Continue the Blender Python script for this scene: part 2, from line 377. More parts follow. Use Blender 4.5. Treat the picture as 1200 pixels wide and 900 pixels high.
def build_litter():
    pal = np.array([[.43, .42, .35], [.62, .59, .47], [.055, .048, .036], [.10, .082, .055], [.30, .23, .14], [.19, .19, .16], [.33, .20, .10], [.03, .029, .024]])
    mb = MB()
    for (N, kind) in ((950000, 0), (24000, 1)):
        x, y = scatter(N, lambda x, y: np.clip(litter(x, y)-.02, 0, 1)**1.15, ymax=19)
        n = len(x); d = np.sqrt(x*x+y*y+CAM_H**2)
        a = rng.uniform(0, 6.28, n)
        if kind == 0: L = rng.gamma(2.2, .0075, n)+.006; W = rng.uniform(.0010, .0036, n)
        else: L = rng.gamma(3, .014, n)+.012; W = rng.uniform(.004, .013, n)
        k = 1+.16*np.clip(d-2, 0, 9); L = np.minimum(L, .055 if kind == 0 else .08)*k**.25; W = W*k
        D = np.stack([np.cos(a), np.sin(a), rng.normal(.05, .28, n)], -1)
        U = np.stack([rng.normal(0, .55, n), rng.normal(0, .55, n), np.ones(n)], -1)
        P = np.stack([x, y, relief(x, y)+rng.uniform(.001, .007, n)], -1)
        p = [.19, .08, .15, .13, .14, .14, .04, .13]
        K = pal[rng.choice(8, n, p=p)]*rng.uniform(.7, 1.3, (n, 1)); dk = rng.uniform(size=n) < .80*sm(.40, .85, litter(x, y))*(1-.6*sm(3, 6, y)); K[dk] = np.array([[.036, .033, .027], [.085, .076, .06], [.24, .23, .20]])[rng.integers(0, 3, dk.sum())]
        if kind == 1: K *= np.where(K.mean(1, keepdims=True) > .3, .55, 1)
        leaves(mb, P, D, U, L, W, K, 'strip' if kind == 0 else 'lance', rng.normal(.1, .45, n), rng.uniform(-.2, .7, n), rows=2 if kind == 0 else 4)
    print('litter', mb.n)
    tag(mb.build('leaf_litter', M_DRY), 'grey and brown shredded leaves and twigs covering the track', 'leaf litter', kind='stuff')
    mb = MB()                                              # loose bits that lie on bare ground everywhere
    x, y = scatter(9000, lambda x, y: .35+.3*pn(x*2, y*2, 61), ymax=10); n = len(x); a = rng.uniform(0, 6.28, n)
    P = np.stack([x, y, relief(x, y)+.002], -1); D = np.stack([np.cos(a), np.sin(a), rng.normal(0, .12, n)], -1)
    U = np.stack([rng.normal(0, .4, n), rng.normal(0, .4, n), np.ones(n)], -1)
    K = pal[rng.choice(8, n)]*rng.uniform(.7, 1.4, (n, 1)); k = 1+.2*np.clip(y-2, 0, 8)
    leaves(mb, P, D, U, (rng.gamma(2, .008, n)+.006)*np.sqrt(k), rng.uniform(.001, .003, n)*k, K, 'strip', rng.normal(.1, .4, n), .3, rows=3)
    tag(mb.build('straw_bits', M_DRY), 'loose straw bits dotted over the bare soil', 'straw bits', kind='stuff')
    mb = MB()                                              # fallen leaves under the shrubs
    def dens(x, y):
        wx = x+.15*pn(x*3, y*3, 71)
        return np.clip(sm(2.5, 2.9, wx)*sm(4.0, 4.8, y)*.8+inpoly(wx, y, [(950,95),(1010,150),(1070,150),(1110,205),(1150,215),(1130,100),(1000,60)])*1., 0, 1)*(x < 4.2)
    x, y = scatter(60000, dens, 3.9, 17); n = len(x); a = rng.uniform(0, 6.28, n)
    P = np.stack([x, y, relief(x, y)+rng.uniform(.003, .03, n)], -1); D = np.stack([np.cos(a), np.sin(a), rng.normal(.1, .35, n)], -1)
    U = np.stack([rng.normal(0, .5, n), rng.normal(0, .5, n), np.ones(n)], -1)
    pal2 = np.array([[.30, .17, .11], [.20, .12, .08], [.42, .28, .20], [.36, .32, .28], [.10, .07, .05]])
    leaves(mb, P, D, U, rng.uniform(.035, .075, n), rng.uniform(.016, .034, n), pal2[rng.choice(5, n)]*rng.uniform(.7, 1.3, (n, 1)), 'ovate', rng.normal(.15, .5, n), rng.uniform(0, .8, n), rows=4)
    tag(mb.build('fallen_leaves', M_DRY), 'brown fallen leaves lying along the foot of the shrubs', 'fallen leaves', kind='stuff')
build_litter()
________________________
▶ **Work instructions**:
Copy the data above in full, character for character.

▶ **Response to this task**:
Continue the Blender Python script for this scene: part 2, from line 377. More parts follow. Use Blender 4.5. Treat the picture as 1200 pixels wide and 900 pixels high.
def build_litter():
    pal = np.array([[.43, .42, .35], [.62, .59, .47], [.055, .048, .036], [.10, .082, .055], [.30, .23, .14], [.19, .19, .16], [.33, .20, .10], [.03, .029, .024]])
    mb = MB()
    for (N, kind) in ((950000, 0), (24000, 1)):
        x, y = scatter(N, lambda x, y: np.clip(litter(x, y)-.02, 0, 1)**1.15, ymax=19)
        n = len(x); d = np.sqrt(x*x+y*y+CAM_H**2)
        a = rng.uniform(0, 6.28, n)
        if kind == 0: L = rng.gamma(2.2, .0075, n)+.006; W = rng.uniform(.0010, .0036, n)
        else: L = rng.gamma(3, .014, n)+.012; W = rng.uniform(.004, .013, n)
        k = 1+.16*np.clip(d-2, 0, 9); L = np.minimum(L, .055 if kind == 0 else .08)*k**.25; W = W*k
        D = np.stack([np.cos(a), np.sin(a), rng.normal(.05, .28, n)], -1)
        U = np.stack([rng.normal(0, .55, n), rng.normal(0, .55, n), np.ones(n)], -1)
        P = np.stack([x, y, relief(x, y)+rng.uniform(.001, .007, n)], -1)
        p = [.19, .08, .15, .13, .14, .14, .04, .13]
        K = pal[rng.choice(8, n, p=p)]*rng.uniform(.7, 1.3, (n, 1)); dk = rng.uniform(size=n) < .80*sm(.40, .85, litter(x, y))*(1-.6*sm(3, 6, y)); K[dk] = np.array([[.036, .033, .027], [.085, .076, .06], [.24, .23, .20]])[rng.integers(0, 3, dk.sum())]
        if kind == 1: K *= np.where(K.mean(1, keepdims=True) > .3, .55, 1)
        leaves(mb, P, D, U, L, W, K, 'strip' if kind == 0 else 'lance', rng.normal(.1, .45, n), rng.uniform(-.2, .7, n), rows=2 if kind == 0 else 4)
    print('litter', mb.n)
    tag(mb.build('leaf_litter', M_DRY), 'grey and brown shredded leaves and twigs covering the track', 'leaf litter', kind='stuff')
    mb = MB()                                              # loose bits that lie on bare ground everywhere
    x, y = scatter(9000, lambda x, y: .35+.3*pn(x*2, y*2, 61), ymax=10); n = len(x); a = rng.uniform(0, 6.28, n)
    P = np.stack([x, y, relief(x, y)+.002], -1); D = np.stack([np.cos(a), np.sin(a), rng.normal(0, .12, n)], -1)
    U = np.stack([rng.normal(0, .4, n), rng.normal(0, .4, n), np.ones(n)], -1)
    K = pal[rng.choice(8, n)]*rng.uniform(.7, 1.4, (n, 1)); k = 1+.2*np.clip(y-2, 0, 8)
    leaves(mb, P, D, U, (rng.gamma(2, .008, n)+.006)*np.sqrt(k), rng.uniform(.001, .003, n)*k, K, 'strip', rng.normal(.1, .4, n), .3, rows=3)
    tag(mb.build('straw_bits', M_DRY), 'loose straw bits dotted over the bare soil', 'straw bits', kind='stuff')
    mb = MB()                                              # fallen leaves under the shrubs
    def dens(x, y):
        wx = x+.15*pn(x*3, y*3, 71)
        return np.clip(sm(2.5, 2.9, wx)*sm(4.0, 4.8, y)*.8+inpoly(wx, y, [(950,95),(1010,150),(1070,150),(1110,205),(1150,215),(1130,100),(1000,60)])*1., 0, 1)*(x < 4.2)
    x, y = scatter(60000, dens, 3.9, 17); n = len(x); a = rng.uniform(0, 6.28, n)
    P = np.stack([x, y, relief(x, y)+rng.uniform(.003, .03, n)], -1); D = np.stack([np.cos(a), np.sin(a), rng.normal(.1, .35, n)], -1)
    U = np.stack([rng.normal(0, .5, n), rng.normal(0, .5, n), np.ones(n)], -1)
    pal2 = np.array([[.30, .17, .11], [.20, .12, .08], [.42, .28, .20], [.36, .32, .28], [.10, .07, .05]])
    leaves(mb, P, D, U, rng.uniform(.035, .075, n), rng.uniform(.016, .034, n), pal2[rng.choice(5, n)]*rng.uniform(.7, 1.3, (n, 1)), 'ovate', rng.normal(.15, .5, n), rng.uniform(0, .8, n), rows=4)
    tag(mb.build('fallen_leaves', M_DRY), 'brown fallen leaves lying along the foot of the shrubs', 'fallen leaves', kind='stuff')
build_litter()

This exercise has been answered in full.